On the floor, on the stage, on the balcony, at the bar, behind the bar, in the street outside ... everyone moving, everyone smiling, everyone with their hands in the air like they just don't care ...

It was probably the drugs. There can be little doubt that E was as important as the music. It was Ecstasy that brought everything together - in the same way that LSD had defined psychedelia, or speed did punk. And of course it was E that turned the simple beauty of 1988 sour.

A number of high-profile Ecstasy-related deaths, an escalation of gang activity, a couple of hysteric column inches in the tabloids and suddenly House music was seen as a threat to the fabric of society. Things became political - the Hacienda shut down, the Criminal Justice Bill was passed ... and the cash-ins started

It was realised there was (legitimate) money to be made. Cue endless sub-House tunes flooding the charts, the rise of "superclubs" such as the Ministry of Sound, and big one-off "raves" - often poorly organised, overpublicised and costing anything up to pounds 80 a time. No longer the community, the beauty, the optimism of 1988-91. The dream was over.

This was business.

It's not all bad, though. As we teeter on the brink of the next youth revolution (1977, 1988 and then 1999?) the aftershocks of the last can still be felt.
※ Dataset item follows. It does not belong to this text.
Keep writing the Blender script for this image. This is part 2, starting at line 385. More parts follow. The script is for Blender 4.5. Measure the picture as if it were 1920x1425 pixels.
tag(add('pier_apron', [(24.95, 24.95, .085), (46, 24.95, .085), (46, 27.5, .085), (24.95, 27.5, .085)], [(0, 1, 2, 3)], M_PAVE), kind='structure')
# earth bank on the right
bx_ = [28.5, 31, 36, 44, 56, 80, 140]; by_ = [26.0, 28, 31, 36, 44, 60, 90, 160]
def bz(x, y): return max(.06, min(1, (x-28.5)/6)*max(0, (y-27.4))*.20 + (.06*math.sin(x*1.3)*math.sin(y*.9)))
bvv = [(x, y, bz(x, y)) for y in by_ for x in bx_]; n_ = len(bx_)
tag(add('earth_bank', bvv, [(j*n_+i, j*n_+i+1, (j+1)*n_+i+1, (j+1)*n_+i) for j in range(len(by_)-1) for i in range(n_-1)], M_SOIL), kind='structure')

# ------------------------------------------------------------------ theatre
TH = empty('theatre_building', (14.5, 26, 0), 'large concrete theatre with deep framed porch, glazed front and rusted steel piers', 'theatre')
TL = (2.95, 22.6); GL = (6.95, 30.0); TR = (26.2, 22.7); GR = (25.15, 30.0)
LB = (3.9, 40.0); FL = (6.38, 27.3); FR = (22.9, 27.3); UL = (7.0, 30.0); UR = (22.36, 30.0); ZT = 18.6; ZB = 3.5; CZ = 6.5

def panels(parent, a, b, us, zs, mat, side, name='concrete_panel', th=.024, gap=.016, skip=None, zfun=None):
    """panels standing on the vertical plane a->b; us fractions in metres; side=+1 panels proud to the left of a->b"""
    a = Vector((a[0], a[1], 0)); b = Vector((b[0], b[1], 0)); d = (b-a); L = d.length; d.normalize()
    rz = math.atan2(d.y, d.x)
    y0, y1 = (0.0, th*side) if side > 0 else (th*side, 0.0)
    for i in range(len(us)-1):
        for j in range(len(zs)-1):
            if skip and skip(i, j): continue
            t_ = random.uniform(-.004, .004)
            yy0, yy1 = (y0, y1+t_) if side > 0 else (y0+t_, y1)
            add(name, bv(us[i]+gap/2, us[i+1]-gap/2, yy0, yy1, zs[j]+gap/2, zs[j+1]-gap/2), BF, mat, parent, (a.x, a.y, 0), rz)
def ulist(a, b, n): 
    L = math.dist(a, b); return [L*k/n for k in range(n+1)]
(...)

Musically (think Norman Cook, the Chemical Brothers), socially (club culture, Irvine Welsh), even politically - Tony Blair's 1997 election campaign theme? The Ecstasy anthem "Things Can Only Get Better"... Rave on, Tony!

The Impresario

In 1988 Anthony Wilson was boss of Mancunian independent label Factory Records and co-owner of the Hacienda.

"It started in Ibiza in 1987 ... Everybody was taking Ecstasy and dancing to Balearic Beats. And then they all got back home to England and the cold winter... So then there was a culture, a dance thing, looking for a music. At the end of June I turned up at the Hacienda and it was astonishing... everyone had their arms in the air, and I thought `My God...' You can almost smell it - teen spirit or whatever."

The Clubber

Adam Turner, 28, now a teacher, was a Hacienda-goer in 1988-90.

"A lot of it started with Dave Haslam's indie hip-hop/dance nights, and the `Nude' nights, with the swimming pool in the Hac. Suddenly all the kids that had been listening to the Smiths were loosening up. The whole scene wasn't just new to that generation, but a genuinely new, fresh young vibe.... Obviously people were getting into Ecstasy... But in the end it was the music. Sometimes it took your breath away."

The Dealer

James (not his real name) dealt Ecstasy in Manchester nightclubs in the late 80s and early 90s.

"In the early days it was just a great buzz... it really felt like everyone was your brother or sister... everyone was beautiful. I started dealing by accident. By about '90, I was making quite a bit of money. It was '91 that the gangs moved in... The Es started going shit then as well; so I just stopped."